И мы видим, как эти эволюционные различия проявляются в мужском и женском сексуальном поведении. Результаты исследований ясно показывают, что в среднем мужчины предпочитают заниматься сексом чаще и с бо́льшим количеством партнеров, что покупатели секс-услуг – это почти всегда мужчины, что мужчины смотрят гораздо больше порно, чем женщины, и что подавляющее большинство женщин предпочитают серьезные отношения случайному сексу, если им предоставляется такая возможность. Сексуальные фетиши (также известные как «парафилии») также гораздо чаще встречаются у мужчин, чем у женщин, и хотя причина этого различия не совсем ясна, дело, по-видимому, заключается в более высоком среднем уровне социосексуальности у мужчин[87]
. В целом данные показывают, что поведение, которое стало гораздо более социально приемлемым за последние шестьдесят лет, с большой вероятностью приходится по вкусу именно мужчинам. Сейчас подходящее время для того, чтобы быть фетишистом, потребителем секс-услуг, пользователем порносайтов и плейбоем. Сексуальный либерализм оказался наиболее выгодным для социосексуалов, и эти люди в подавляющем большинстве являются мужчинами.Но были и другие бенефициары сексуального освобождения – прежде всего, лесбиянки, геи и бисексуалы, чьи отношения теперь впервые не только декриминализированы, но и пользуются официальным признанием во многих странах. Снижение уровня гомофобии на Западе за последнее столетие поистине примечательно. В 1983 году добрая половина респондентов «Британского исследования социальных установок» сообщила, что «сексуальные отношения между взрослыми людьми одного пола – это всегда неправильно»[88]
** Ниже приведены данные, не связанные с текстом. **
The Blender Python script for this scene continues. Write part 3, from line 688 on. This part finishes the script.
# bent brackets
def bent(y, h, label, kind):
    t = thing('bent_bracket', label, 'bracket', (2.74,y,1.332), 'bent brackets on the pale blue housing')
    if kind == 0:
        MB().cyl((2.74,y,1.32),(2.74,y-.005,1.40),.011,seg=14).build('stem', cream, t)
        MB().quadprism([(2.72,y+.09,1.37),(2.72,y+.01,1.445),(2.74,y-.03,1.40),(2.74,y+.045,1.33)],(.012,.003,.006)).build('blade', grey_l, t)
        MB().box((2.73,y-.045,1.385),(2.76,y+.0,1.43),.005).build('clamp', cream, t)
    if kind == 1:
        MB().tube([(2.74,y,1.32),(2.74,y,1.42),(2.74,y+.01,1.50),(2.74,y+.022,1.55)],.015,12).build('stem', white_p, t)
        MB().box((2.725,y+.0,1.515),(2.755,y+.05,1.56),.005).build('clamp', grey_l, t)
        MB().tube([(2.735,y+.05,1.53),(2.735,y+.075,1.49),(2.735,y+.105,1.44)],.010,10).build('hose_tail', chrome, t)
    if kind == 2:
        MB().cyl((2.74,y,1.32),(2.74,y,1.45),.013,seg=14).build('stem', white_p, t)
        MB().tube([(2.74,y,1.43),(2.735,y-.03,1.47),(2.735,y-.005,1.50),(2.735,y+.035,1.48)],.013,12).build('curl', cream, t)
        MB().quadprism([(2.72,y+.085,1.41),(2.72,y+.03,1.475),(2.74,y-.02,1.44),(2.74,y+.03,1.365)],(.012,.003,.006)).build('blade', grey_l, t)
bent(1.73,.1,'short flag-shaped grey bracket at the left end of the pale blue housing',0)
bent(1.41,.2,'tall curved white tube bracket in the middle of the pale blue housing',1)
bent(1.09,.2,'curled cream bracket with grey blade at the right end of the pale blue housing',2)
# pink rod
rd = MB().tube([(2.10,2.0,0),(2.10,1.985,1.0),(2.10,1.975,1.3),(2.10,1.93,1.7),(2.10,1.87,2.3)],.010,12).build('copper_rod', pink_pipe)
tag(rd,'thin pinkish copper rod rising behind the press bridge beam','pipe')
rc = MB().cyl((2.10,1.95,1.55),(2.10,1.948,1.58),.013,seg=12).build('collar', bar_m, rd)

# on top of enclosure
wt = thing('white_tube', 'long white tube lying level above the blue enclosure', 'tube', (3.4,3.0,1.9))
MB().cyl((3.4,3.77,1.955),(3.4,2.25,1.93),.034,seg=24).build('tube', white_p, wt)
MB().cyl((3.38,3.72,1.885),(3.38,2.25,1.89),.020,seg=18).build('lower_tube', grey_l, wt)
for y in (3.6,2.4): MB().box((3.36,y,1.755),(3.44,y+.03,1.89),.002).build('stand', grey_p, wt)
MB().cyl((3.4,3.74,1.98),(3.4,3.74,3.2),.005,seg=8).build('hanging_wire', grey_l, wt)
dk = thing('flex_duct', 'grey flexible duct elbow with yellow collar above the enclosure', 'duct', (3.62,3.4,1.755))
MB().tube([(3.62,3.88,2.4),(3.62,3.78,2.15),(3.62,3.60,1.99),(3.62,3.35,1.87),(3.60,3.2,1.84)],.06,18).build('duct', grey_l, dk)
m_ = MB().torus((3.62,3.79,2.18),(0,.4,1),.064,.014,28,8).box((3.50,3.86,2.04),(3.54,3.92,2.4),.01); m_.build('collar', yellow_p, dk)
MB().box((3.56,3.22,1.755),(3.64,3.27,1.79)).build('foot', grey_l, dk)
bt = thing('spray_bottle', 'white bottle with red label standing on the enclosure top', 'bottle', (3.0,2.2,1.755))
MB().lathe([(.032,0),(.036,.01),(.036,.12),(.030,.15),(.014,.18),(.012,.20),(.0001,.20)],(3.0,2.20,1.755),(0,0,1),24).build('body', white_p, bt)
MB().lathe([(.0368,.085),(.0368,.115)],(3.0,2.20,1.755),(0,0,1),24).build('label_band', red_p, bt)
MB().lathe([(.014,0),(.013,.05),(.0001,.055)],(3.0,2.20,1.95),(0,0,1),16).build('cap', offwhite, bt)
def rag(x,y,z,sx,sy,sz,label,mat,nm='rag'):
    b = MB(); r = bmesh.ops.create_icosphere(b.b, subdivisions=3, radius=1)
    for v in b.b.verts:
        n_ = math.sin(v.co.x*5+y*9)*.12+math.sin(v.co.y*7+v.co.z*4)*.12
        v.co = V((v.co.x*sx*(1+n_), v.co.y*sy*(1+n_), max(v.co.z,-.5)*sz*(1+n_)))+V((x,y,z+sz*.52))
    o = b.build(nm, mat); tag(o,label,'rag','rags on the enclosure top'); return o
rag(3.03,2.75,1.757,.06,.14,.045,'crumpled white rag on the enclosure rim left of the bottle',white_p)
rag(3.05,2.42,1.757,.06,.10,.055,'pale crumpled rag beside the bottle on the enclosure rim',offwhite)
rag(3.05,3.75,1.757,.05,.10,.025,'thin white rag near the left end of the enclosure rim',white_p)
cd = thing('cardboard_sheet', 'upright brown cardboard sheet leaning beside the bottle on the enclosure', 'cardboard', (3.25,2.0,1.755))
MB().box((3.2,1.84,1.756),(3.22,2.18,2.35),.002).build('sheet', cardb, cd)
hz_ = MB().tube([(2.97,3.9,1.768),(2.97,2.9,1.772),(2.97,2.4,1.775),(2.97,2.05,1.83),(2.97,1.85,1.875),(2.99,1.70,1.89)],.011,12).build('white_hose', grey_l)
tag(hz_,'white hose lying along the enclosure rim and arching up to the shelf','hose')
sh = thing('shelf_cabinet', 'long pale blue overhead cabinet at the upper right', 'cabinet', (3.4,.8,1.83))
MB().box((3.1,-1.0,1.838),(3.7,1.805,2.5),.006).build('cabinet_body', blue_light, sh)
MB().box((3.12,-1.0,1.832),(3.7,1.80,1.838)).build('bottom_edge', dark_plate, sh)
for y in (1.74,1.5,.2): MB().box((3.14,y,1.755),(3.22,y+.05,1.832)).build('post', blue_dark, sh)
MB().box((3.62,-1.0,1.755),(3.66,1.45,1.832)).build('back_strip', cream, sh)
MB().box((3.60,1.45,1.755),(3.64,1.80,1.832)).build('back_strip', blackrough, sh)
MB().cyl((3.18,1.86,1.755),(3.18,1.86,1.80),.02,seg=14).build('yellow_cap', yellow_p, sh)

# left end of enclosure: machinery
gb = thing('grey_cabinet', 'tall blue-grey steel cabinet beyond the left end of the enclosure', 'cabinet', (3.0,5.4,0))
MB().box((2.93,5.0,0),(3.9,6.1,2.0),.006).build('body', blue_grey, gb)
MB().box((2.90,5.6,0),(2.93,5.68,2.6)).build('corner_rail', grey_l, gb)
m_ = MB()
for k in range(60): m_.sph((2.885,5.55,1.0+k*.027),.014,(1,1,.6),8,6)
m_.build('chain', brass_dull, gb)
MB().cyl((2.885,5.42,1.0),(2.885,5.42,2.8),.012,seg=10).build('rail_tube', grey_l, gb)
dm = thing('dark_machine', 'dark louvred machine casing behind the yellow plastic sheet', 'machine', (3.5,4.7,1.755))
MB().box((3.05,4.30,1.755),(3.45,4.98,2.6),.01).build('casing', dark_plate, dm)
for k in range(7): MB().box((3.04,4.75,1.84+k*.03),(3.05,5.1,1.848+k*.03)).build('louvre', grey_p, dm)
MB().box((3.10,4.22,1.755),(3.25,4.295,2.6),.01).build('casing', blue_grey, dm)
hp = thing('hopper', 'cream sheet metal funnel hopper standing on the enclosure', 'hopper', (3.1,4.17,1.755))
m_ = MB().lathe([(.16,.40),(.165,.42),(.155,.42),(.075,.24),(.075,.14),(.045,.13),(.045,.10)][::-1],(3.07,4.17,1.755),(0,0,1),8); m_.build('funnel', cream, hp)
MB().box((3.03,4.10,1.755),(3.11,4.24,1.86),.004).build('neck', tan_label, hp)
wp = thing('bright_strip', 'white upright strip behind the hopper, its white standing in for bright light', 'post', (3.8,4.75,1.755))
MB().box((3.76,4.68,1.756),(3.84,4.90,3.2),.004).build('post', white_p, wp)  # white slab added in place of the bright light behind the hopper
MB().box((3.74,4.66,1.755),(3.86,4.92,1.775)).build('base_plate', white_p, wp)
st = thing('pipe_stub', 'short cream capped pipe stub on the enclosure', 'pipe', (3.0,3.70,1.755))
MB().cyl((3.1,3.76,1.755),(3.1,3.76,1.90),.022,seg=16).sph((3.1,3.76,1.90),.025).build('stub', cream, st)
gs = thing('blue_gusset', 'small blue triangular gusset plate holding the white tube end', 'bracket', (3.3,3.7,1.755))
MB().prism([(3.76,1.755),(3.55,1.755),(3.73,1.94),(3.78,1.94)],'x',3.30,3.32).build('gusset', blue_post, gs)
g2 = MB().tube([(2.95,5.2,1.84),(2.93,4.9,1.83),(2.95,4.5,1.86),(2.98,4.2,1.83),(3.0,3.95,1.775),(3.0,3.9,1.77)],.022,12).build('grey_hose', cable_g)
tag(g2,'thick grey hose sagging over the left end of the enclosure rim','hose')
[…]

. К 2012 году доля людей, все еще придерживающихся такого мнения, сократилась более чем вдвое, а годом позже однополые браки были признаны консервативным правительством в Англии и Уэльсе. Начиная с 2001 года однополые браки были легализованы в десятках других стран, в том числе в США в 2015 году[89]. Эта перспектива была почти немыслима в разгар эпидемии СПИДа в 1989 году, когда Эндрю Салливан в известном американском издании впервые обосновал необходимость этой реформы[90].Любое столь же радикальное историческое преобразование, как сексуальная революция, будет иметь разнообразные последствия, как положительные, так и отрицательные. Однако основной момент, на котором я хочу сосредоточиться в этой книге, заключается в следующем: ошибочно прямолинейно интерпретировать этот исторический период как пример «прогресса». В отношении религии так называемого прогресса я являюсь вероотступницей: я не верю в существование чего-то вроде постепенного, неизбежного движения к благу, которое Мартин Лютер Кинг-младший так славно описал как «дугу моральной вселенной», склоняющуюся к справедливости. Каждое социальное изменение имеет плюсы и минусы, однако этот факт затемняется в примитивном прогрессистском нарративе, не оставляющем места для сложности.
Секс связан с определенными отношениями, что, конечно, может означать, что любящий партнер нуждается в другом любящем партнере. Но, помимо того, это может означать, что фетишист со вкусом к садомазохизму, вуайеризму или грязному нижнему белью нуждается в других людях, которые будут участвовать в его фетише, точно так же как покупатель секс-услуг нуждается в том, кто ими торгует, а любитель порно нуждается в порно-производителях. Это не является проблемой для такого теоретика, как Гейл Рубин, которая указала бы на то, что есть множество людей (в основном, по необходимости, женщин), которые способны удовлетворить эти желания – иногда добровольно, иногда в обмен на финансовую компенсацию. Однако такая точка зрения недооценивает, до какой степени участники свободного рынка секс-услуг могут подвергаться более или менее тонким формам принуждения, подобно тому как рабочие в экономической системе действуют в ответ на стимулы и ограничения.